**Supplied material**
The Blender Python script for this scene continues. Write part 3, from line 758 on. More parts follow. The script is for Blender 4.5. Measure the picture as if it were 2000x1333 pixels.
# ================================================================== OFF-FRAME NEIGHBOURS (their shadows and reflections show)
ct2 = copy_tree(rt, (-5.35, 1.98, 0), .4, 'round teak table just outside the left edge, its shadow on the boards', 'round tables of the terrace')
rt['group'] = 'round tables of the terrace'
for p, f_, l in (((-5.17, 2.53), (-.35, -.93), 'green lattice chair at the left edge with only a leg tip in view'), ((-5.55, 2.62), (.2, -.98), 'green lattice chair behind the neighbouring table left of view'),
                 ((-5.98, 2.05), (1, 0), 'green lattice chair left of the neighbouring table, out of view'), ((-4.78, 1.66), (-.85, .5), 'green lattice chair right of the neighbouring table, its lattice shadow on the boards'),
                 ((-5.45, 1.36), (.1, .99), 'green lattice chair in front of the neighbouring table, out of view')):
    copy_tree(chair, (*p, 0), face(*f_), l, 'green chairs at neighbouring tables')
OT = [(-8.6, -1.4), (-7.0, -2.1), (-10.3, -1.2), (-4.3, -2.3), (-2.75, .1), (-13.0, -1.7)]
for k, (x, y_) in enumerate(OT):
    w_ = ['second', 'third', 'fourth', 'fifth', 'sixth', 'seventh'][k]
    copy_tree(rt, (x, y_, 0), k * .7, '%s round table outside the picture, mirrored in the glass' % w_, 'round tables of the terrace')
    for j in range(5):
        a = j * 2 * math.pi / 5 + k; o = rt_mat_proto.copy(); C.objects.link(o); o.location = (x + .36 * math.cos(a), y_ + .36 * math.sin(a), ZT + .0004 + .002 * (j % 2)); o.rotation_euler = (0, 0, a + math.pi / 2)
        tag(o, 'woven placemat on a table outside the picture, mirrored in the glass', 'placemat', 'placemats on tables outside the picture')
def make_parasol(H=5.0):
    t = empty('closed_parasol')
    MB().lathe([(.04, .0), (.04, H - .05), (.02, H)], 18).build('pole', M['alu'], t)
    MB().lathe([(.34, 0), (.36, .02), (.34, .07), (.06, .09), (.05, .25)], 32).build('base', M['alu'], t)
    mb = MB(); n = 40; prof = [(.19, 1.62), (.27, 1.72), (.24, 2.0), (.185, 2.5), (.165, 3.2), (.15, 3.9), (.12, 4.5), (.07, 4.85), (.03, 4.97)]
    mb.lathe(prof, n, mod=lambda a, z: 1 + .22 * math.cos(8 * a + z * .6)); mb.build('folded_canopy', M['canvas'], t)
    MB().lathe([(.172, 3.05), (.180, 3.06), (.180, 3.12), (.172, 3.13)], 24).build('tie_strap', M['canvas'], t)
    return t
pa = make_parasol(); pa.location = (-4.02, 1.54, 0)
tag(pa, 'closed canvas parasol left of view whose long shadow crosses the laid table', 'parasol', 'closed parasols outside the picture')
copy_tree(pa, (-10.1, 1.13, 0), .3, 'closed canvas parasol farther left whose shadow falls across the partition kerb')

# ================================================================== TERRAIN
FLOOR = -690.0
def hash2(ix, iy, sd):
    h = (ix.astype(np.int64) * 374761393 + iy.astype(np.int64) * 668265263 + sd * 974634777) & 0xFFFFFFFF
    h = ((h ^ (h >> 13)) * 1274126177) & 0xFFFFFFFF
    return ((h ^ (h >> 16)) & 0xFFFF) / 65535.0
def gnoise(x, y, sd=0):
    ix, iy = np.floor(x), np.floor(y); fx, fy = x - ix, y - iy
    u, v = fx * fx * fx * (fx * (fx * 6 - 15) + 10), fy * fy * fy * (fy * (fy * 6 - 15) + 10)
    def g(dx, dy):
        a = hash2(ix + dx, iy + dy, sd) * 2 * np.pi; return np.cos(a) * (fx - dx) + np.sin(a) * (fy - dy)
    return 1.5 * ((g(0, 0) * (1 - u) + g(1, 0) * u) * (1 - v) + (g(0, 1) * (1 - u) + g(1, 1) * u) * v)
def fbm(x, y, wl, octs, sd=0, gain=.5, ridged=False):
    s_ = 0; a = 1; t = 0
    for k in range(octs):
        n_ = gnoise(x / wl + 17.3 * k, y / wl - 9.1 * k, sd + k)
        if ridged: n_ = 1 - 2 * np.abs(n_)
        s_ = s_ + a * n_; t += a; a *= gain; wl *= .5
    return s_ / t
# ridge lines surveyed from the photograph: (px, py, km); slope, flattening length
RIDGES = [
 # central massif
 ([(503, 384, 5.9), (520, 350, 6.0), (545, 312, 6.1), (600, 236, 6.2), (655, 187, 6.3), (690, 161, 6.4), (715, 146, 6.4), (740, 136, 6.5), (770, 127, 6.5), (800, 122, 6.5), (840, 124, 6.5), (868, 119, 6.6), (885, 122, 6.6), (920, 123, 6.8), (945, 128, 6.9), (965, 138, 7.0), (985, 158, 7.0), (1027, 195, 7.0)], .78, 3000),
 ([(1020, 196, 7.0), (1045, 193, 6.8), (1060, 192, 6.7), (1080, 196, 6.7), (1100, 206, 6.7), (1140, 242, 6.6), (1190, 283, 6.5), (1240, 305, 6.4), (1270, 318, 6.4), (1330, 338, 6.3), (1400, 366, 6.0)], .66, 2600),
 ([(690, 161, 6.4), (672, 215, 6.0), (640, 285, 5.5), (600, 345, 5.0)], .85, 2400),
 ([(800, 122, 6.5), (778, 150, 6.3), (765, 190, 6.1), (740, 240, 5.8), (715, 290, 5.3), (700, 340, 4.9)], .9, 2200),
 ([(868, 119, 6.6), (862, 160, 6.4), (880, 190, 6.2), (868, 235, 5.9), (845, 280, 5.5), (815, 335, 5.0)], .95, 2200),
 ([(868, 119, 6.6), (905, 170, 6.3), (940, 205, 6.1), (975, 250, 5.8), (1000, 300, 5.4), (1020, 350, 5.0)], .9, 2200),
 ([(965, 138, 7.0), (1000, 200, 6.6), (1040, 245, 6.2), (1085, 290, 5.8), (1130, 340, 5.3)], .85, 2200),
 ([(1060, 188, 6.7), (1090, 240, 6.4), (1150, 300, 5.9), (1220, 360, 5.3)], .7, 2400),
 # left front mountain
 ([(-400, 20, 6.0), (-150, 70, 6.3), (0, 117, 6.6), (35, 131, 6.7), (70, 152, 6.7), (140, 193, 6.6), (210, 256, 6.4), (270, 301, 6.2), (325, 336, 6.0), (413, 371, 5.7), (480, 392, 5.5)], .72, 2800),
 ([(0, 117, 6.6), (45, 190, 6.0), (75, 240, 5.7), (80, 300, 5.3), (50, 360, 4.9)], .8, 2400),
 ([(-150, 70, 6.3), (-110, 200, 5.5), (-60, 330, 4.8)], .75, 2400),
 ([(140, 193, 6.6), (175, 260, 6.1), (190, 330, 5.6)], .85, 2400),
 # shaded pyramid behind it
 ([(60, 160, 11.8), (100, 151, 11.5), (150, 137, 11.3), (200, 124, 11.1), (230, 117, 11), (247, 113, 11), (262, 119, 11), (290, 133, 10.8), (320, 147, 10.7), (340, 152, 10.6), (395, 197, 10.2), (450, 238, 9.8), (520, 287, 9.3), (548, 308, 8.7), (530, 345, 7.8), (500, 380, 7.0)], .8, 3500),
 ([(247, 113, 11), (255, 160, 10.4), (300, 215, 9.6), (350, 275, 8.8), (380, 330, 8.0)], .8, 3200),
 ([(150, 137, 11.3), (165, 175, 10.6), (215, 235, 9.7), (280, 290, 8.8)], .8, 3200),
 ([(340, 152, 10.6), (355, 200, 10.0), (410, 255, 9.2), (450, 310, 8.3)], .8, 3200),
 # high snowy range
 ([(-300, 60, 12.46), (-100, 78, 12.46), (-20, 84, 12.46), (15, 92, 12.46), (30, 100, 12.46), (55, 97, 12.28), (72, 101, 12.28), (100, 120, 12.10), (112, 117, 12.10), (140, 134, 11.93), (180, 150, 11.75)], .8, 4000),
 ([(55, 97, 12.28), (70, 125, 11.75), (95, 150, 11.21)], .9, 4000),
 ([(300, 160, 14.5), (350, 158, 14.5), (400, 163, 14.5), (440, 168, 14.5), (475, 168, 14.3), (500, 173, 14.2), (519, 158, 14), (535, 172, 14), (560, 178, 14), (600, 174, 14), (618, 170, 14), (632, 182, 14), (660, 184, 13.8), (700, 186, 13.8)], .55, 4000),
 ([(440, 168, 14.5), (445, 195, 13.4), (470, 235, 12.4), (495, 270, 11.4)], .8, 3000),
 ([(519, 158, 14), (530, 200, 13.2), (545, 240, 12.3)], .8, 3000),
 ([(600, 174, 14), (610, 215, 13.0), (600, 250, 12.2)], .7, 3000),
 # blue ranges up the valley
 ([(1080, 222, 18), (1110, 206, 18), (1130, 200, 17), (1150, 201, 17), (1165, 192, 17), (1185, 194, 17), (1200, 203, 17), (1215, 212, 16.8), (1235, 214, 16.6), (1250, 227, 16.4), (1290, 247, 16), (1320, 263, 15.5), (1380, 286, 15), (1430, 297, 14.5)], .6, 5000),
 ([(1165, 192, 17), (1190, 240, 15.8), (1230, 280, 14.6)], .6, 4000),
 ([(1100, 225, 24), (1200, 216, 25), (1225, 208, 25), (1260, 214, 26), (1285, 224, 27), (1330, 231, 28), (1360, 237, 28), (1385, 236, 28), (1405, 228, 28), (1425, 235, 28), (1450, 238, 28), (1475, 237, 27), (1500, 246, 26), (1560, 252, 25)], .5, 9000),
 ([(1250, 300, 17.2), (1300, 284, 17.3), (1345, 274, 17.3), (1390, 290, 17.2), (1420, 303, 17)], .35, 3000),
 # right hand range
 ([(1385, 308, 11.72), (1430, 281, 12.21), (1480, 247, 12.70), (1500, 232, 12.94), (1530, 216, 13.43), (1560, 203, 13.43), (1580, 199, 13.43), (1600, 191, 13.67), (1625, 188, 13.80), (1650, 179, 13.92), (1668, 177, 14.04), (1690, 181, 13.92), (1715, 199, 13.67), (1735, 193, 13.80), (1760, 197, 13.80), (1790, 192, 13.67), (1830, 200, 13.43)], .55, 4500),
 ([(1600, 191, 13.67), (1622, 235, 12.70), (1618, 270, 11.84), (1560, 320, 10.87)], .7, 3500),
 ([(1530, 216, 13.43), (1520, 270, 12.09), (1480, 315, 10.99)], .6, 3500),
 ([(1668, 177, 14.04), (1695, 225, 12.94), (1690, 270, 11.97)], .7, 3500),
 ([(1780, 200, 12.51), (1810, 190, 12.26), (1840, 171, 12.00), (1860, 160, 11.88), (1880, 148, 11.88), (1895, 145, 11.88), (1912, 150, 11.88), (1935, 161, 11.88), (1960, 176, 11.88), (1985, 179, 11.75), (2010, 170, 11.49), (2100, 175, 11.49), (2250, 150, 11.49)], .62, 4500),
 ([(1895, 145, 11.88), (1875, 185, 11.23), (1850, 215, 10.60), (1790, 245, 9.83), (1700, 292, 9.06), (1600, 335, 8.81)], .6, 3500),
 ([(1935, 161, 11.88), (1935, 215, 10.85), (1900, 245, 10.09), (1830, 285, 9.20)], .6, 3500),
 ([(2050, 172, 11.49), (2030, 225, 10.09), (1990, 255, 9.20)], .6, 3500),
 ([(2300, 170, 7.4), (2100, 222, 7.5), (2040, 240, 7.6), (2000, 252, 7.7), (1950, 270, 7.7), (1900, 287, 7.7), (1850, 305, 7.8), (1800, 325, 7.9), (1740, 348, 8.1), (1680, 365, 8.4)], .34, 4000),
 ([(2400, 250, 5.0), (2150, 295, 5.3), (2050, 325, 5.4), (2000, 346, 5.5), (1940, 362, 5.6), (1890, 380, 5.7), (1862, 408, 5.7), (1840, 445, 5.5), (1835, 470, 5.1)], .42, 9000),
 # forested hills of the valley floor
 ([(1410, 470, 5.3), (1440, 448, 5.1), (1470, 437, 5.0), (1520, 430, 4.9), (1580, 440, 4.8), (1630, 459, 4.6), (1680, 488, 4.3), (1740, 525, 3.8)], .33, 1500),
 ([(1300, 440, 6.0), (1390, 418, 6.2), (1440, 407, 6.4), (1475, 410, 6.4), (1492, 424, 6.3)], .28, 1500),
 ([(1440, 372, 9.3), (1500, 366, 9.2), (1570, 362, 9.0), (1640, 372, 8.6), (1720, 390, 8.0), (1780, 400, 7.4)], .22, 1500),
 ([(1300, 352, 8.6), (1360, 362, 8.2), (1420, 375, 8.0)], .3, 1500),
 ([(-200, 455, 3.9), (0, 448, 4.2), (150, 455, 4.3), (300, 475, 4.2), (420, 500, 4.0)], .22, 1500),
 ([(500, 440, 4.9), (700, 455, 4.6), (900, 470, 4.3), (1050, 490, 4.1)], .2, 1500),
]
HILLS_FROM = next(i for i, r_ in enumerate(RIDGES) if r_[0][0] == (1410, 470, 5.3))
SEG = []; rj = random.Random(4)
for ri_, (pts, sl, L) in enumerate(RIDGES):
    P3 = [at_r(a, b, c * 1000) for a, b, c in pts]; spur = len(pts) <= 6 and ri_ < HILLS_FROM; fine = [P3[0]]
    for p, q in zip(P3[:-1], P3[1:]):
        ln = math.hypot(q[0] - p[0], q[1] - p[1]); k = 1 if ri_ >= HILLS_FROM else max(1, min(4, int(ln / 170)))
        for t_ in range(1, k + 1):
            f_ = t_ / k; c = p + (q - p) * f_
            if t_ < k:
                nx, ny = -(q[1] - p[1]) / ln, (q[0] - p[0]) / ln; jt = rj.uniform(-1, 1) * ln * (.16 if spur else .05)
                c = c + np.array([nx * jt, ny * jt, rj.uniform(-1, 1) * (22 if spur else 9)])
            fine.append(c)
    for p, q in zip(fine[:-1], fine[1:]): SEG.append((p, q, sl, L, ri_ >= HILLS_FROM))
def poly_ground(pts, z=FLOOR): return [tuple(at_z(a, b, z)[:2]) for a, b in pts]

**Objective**
Filter the data for the string "picture" and copy every line that has it.

**Full response**
The Blender Python script for this scene continues. Write part 3, from line 758 on. More parts follow. The script is for Blender 4.5. Measure the picture as if it were 2000x1333 pixels.
    copy_tree(rt, (x, y_, 0), k * .7, '%s round table outside the picture, mirrored in the glass' % w_, 'round tables of the terrace')
        tag(o, 'woven placemat on a table outside the picture, mirrored in the glass', 'placemat', 'placemats on tables outside the picture')
tag(pa, 'closed canvas parasol left of view whose long shadow crosses the laid table', 'parasol', 'closed parasols outside the picture')